I suppose what saved Europe was the protestant revolution; is it a surprise that the renaissance died to a quagmire in France, Italy and Spain where the catholic church was still strong, while science and exploration flourished more in northern countries like England and Germany where no church was large enough to impose its will on the majority?

I read somewhere once that the social attitude of islamic authorities concluded about 600 years ago, after the flourishing of islam during the dark ages, that scientific enquiry was bad because it let scholars question religious beliefs. About the same time, the religion in Europe was going slowly in the opposite direction - that science was not bad in and of itself.

While it’s true that much classical-era learning was recorded in Greek and Syriac by Middle Eastern Christians in late antiquity and afterwards, there were also thousands of Arabic translations of classical works and thousands more original works in Arabic and Persian extending those fields of knowledge. After about the 7th century CE, the Eastern Christian scholars were bit players compared to members of the Muslim intelligentsia as far as scientific development went. Eastern Christian scholars just didn’t have the numbers or the infrastructure to make comparable contributions.

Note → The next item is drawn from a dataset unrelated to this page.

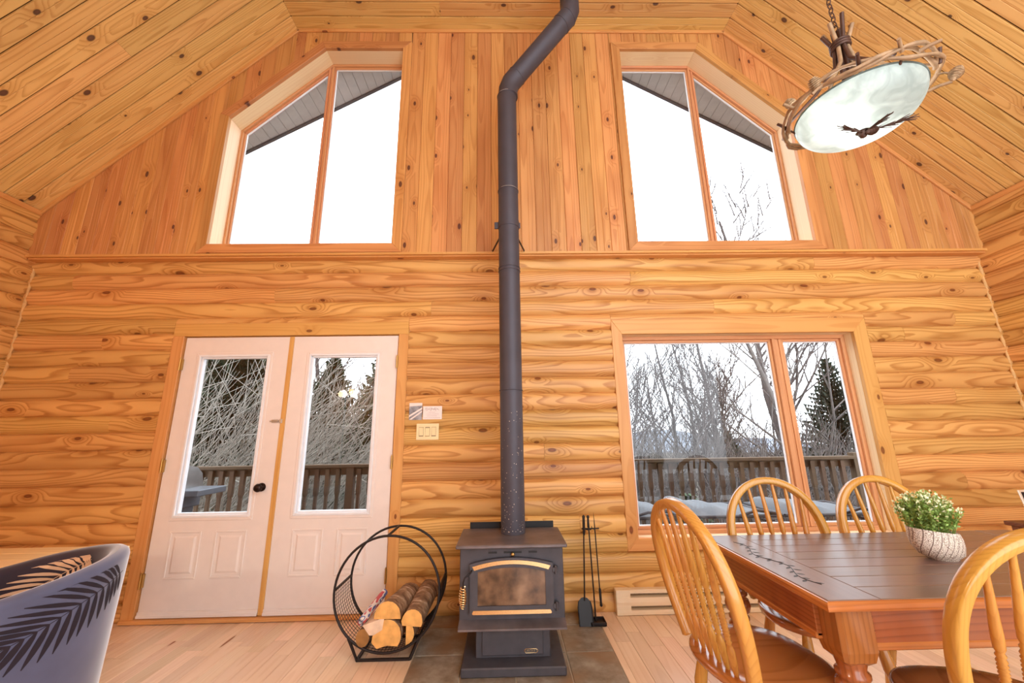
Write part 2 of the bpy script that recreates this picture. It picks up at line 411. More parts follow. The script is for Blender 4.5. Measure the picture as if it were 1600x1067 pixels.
# ---------------------------------------------------------------- geometry helpers
class MB:
    def __init__(s):
        s.v = []; s.f = []; s.sm = []
    def add(s, vs, fs, smooth=False):
        o = len(s.v)
        s.v += [tuple(p) for p in vs]
        s.f += [tuple(i + o for i in f) for f in fs]
        s.sm += [smooth] * len(fs)
        return s
    def box(s, c, d, rot=None):
        c = Vector(c); hx, hy, hz = d[0] / 2, d[1] / 2, d[2] / 2
        vs = [Vector((x, y, z)) for x in (-hx, hx) for y in (-hy, hy) for z in (-hz, hz)]
        if rot is not None:
            vs = [rot @ p for p in vs]
        vs = [p + c for p in vs]
        return s.add(vs, [(0, 1, 3, 2), (4, 6, 7, 5), (0, 4, 5, 1), (2, 3, 7, 6), (0, 2, 6, 4), (1, 5, 7, 3)])
    def bb(s, x0, x1, y0, y1, z0, z1):
        return s.box(((x0 + x1) / 2, (y0 + y1) / 2, (z0 + z1) / 2), (abs(x1 - x0), abs(y1 - y0), abs(z1 - z0)))
    def cbox(s, x0, x1, y0, y1, z0, z1, c=0.004):
        """box with chamfered edges"""
        bm = bmesh.new()
        bmesh.ops.create_cube(bm, size=1)
        for v in bm.verts:
            v.co = Vector(((x0 + x1) / 2 + v.co.x * (x1 - x0), (y0 + y1) / 2 + v.co.y * (y1 - y0), (z0 + z1) / 2 + v.co.z * (z1 - z0)))
        bmesh.ops.bevel(bm, geom=list(bm.edges), offset=c, segments=1, affect='EDGES', profile=0.5)
        bm.verts.index_update()
        s.add([v.co for v in bm.verts], [[v.index for v in f.verts] for f in bm.faces])
        bm.free(); return s
    def tube(s, path, rad, n=8, sect=None, closed=False, caps=True, up=None, smooth=True):
        P = [Vector(p) for p in path]; m = len(P)
        rr = rad if isinstance(rad, (list, tuple)) else [rad] * m
        if sect is None:
            sect = [(math.cos(2 * PI * k / n), math.sin(2 * PI * k / n)) for k in range(n)]
        n = len(sect)
        T = []
        for i in range(m):
            a = P[(i - 1) % m] if (closed or i > 0) else P[i]
            b = P[(i + 1) % m] if (closed or i < m - 1) else P[i]
            t = (b - a)
            T.append(t.normalized() if t.length > 1e-9 else Vector((0, 0, 1)))
        u = Vector(up) if up is not None else (Vector((0, 0, 1)) if abs(T[0].z) < 0.9 else Vector((1, 0, 0)))
        vs = []
        for i in range(m):
            u = (u - T[i] * u.dot(T[i]))
            if u.length < 1e-6:
                u = T[i].orthogonal()
            u.normalize()
            w = T[i].cross(u)
            for a, b in sect:
                vs.append(P[i] + u * (a * rr[i]) + w * (b * rr[i]))
        fs = []
        for i in range(m if closed else m - 1):
            j = (i + 1) % m
            for k in range(n):
                l = (k + 1) % n
                fs.append((i * n + k, i * n + l, j * n + l, j * n + k))
        s.add(vs, fs, smooth)
        if caps and not closed:
            s.add(vs[:n], [tuple(range(n))[::-1]]); s.add(vs[-n:], [tuple(range(n))])
        return s
    def lathe(s, prof, n=16, mat=None, smooth=True, caps=True):
        """profile [(radius, height)] about local Z"""
        vs = []; m = len(prof)
        for r, z in prof:
            for k in range(n):
                a = 2 * PI * k / n
                vs.append(Vector((r * math.cos(a), r * math.sin(a), z)))
        if mat is not None:
            vs = [mat @ p for p in vs]
        fs = [(i * n + k, i * n + (k + 1) % n, (i + 1) * n + (k + 1) % n, (i + 1) * n + k) for i in range(m - 1) for k in range(n)]
        s.add(vs, fs, smooth)
        if caps:
            s.add(vs[:n], [tuple(range(n))[::-1]]); s.add(vs[-n:], [tuple(range(n))])
        return s
    def prism(s, poly, vec, smooth=False):
        """polygon (3-D points) swept along vec"""
        n = len(poly); A = [Vector(p) for p in poly]; v = Vector(vec); B = [p + v for p in A]
        s.add(A + B, [tuple(range(n))[::-1], tuple(range(n, 2 * n))] + [(k, (k + 1) % n, n + (k + 1) % n, n + k) for k in range(n)], smooth)
        return s
    def sphere(s, c, r, n=12, m=8, sc_=(1, 1, 1), rot=None):
        vs = []; c = Vector(c)
        for i in range(m + 1):
            t = PI * i / m
            for k in range(n):
                a = 2 * PI * k / n
                p = Vector((r * sc_[0] * math.sin(t) * math.cos(a), r * sc_[1] * math.sin(t) * math.sin(a), r * sc_[2] * math.cos(t)))
                vs.append((rot @ p if rot is not None else p) + c)
        fs = [(i * n + k, (i + 1) * n + k, (i + 1) * n + (k + 1) % n, i * n + (k + 1) % n) for i in range(m) for k in range(n)]
        return s.add(vs, fs, True)
    def mesh(s, name):
        me = bpy.data.meshes.new(name)
        me.from_pydata(s.v, [], s.f)
        me.polygons.foreach_set('use_smooth', s.sm)
        me.update()
        return me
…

This may be wandering into GD or IMHO territory, but back when most of these ancient religions were formed, there was no clear contradiction between religion and seeking knowledge about the natural world. I might also make the radical claim that the founders of these religions probably thought they were right!

I think this is part of the key to reconciling the golden age of Islam with present-day conditions-- Islam does encourage exploration and inquiry into the natural world, but once those bounds of that knowledge began to run into facts that contradicted some of the fundamental teachings of the Quran, well, you can see which won out. The fact that by the time things like the Theory of Evolution came along the center of scientific progress had shifted to Europe made it convienient for modern science to be labeled as “western” or “unislamic” science while maintaining (as many do to this day) that there is no contradiction between the Quran as literal truth and science.

Of course there were other political considerations as well-- I think importance of the relatively cosmopolitan nature of the Ottoman Empire can’t be overlooked in the golden age of Islamic science and the decline of Islamic scholarship follows very clearly the decline of some of the more multi-cultural institutions of that empire

Nitpick: Most of what’s generally called “the golden age of Islamic science” (approximately 9th-13th or 9th-15th centuries CE) pre-dated the Ottoman Empire, occurring primarily during the Abbasid Caliphate. Admittedly, the Islamic world under the Abbasids was pretty cosmopolitan and multicultural too.